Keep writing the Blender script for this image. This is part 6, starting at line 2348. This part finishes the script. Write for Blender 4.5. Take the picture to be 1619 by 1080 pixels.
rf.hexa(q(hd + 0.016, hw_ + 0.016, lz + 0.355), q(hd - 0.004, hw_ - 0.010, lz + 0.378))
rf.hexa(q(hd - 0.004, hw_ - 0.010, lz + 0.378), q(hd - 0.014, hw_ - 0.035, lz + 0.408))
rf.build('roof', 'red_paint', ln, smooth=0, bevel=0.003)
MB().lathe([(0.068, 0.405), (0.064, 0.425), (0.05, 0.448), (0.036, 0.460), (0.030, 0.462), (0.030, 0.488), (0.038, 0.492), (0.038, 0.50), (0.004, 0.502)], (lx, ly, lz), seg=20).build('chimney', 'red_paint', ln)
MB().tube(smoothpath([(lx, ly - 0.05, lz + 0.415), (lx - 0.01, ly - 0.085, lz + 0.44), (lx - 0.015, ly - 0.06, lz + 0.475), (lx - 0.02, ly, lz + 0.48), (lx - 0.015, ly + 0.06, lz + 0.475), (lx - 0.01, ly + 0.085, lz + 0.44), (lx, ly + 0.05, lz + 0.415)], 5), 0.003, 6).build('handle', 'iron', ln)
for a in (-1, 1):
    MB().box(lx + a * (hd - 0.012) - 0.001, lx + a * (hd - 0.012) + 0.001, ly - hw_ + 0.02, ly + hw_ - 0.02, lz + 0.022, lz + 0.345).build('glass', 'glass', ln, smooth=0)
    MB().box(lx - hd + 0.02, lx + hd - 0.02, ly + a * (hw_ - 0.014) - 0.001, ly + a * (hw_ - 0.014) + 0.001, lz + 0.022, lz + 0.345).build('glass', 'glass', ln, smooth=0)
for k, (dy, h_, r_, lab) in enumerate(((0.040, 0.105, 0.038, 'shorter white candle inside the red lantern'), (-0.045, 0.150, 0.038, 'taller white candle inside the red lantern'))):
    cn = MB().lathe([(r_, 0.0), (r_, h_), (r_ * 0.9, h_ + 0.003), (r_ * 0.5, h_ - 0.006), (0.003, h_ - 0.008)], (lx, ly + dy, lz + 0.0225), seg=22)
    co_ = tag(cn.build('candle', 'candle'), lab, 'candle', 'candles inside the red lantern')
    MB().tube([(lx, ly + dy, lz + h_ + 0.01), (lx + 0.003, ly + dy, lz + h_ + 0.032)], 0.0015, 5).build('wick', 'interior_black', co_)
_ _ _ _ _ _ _
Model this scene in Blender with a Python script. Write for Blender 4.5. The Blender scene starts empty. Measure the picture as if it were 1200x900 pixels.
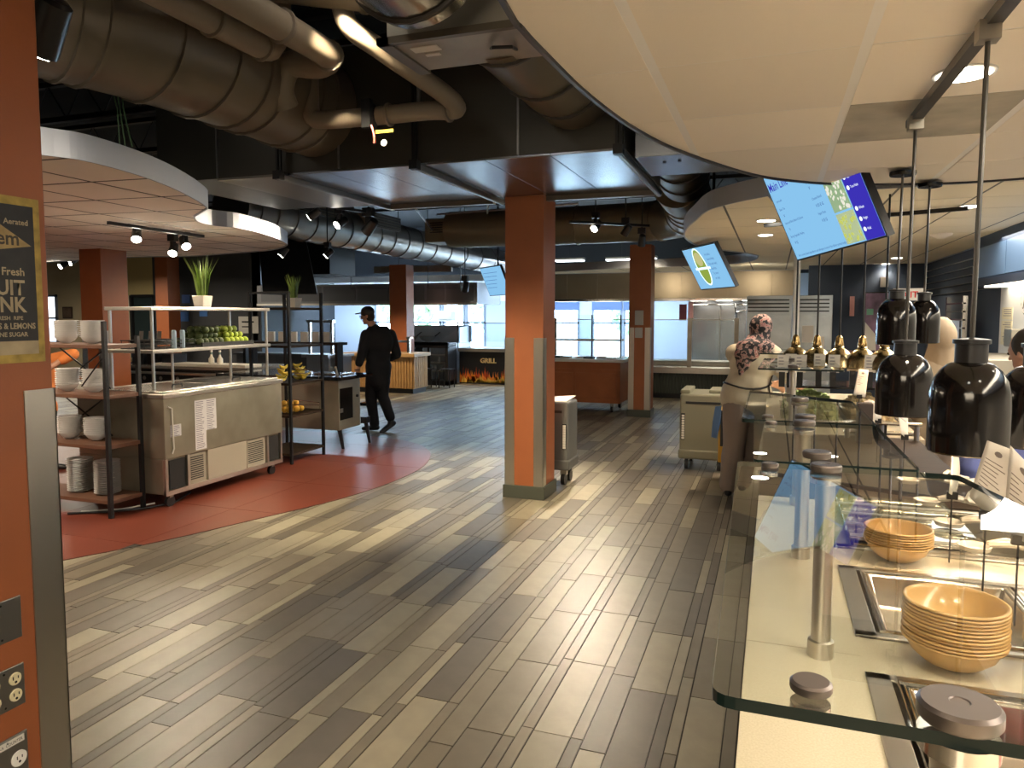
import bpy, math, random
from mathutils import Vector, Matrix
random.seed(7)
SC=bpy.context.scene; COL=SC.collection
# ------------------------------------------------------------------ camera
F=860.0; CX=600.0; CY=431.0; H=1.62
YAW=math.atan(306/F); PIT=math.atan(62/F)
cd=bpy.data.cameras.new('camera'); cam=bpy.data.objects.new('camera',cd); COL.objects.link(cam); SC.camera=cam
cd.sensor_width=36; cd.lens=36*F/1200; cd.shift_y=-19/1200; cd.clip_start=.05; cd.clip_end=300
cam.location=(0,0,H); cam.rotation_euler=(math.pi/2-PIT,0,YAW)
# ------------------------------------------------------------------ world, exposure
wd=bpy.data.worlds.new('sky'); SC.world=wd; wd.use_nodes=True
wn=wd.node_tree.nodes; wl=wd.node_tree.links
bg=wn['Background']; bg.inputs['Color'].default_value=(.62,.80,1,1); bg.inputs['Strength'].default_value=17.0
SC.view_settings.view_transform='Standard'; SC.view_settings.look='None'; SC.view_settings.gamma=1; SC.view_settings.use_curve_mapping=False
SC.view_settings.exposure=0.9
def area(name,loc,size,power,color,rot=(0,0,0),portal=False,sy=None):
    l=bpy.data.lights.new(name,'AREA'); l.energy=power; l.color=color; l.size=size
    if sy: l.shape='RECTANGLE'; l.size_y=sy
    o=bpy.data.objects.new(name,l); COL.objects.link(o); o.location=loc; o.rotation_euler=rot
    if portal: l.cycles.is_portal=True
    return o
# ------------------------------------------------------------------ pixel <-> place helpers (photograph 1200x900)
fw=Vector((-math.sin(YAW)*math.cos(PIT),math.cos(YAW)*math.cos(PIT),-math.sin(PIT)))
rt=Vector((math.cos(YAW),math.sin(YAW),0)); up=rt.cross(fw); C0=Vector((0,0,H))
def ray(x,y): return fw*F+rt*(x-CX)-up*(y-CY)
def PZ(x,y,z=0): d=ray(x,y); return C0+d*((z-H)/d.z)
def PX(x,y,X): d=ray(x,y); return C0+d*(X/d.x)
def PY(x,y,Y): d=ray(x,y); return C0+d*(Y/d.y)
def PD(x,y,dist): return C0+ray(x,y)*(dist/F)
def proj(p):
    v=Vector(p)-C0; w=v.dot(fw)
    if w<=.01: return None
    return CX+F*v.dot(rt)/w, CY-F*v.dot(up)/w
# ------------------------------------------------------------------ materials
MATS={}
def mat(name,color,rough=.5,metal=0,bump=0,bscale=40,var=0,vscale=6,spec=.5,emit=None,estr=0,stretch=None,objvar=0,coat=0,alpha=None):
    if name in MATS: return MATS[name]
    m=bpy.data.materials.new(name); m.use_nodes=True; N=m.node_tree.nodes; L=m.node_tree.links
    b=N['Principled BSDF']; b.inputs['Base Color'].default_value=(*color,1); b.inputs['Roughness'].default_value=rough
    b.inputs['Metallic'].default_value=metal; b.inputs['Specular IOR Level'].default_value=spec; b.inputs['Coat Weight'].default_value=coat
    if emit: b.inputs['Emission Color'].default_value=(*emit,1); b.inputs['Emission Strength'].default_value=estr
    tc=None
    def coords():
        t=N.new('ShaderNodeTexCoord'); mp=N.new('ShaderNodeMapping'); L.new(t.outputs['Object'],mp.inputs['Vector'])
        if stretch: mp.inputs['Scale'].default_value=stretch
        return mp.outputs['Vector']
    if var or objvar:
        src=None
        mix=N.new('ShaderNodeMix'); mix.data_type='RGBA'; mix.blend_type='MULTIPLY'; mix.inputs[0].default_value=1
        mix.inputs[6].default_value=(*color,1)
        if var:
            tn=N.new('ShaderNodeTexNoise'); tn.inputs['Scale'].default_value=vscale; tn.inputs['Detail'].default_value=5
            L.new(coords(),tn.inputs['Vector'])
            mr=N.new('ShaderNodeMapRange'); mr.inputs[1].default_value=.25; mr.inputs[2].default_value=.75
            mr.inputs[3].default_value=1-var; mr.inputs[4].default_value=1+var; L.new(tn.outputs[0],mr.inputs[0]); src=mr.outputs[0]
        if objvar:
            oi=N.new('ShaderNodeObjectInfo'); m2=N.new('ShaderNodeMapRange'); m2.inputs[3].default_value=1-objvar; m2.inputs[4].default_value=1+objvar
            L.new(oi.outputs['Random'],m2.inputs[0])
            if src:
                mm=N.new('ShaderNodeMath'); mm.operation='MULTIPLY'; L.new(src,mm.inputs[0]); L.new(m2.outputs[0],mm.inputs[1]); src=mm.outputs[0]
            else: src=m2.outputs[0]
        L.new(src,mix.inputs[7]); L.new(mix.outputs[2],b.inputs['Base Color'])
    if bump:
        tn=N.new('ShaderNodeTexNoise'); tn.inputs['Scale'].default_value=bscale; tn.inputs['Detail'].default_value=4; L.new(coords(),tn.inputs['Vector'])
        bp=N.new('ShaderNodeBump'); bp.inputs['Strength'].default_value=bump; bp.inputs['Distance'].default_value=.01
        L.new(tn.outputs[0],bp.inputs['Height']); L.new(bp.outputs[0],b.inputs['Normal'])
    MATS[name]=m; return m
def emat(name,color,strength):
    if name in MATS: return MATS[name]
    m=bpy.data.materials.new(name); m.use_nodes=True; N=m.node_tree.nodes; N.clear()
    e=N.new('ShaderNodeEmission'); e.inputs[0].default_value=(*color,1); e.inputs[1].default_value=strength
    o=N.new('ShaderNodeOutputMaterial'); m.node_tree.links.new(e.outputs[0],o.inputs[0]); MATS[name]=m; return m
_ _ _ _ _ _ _
* Given exercise
How many lines in the listing above contain "scene"? Answer with the number alone.

* Exercise output
2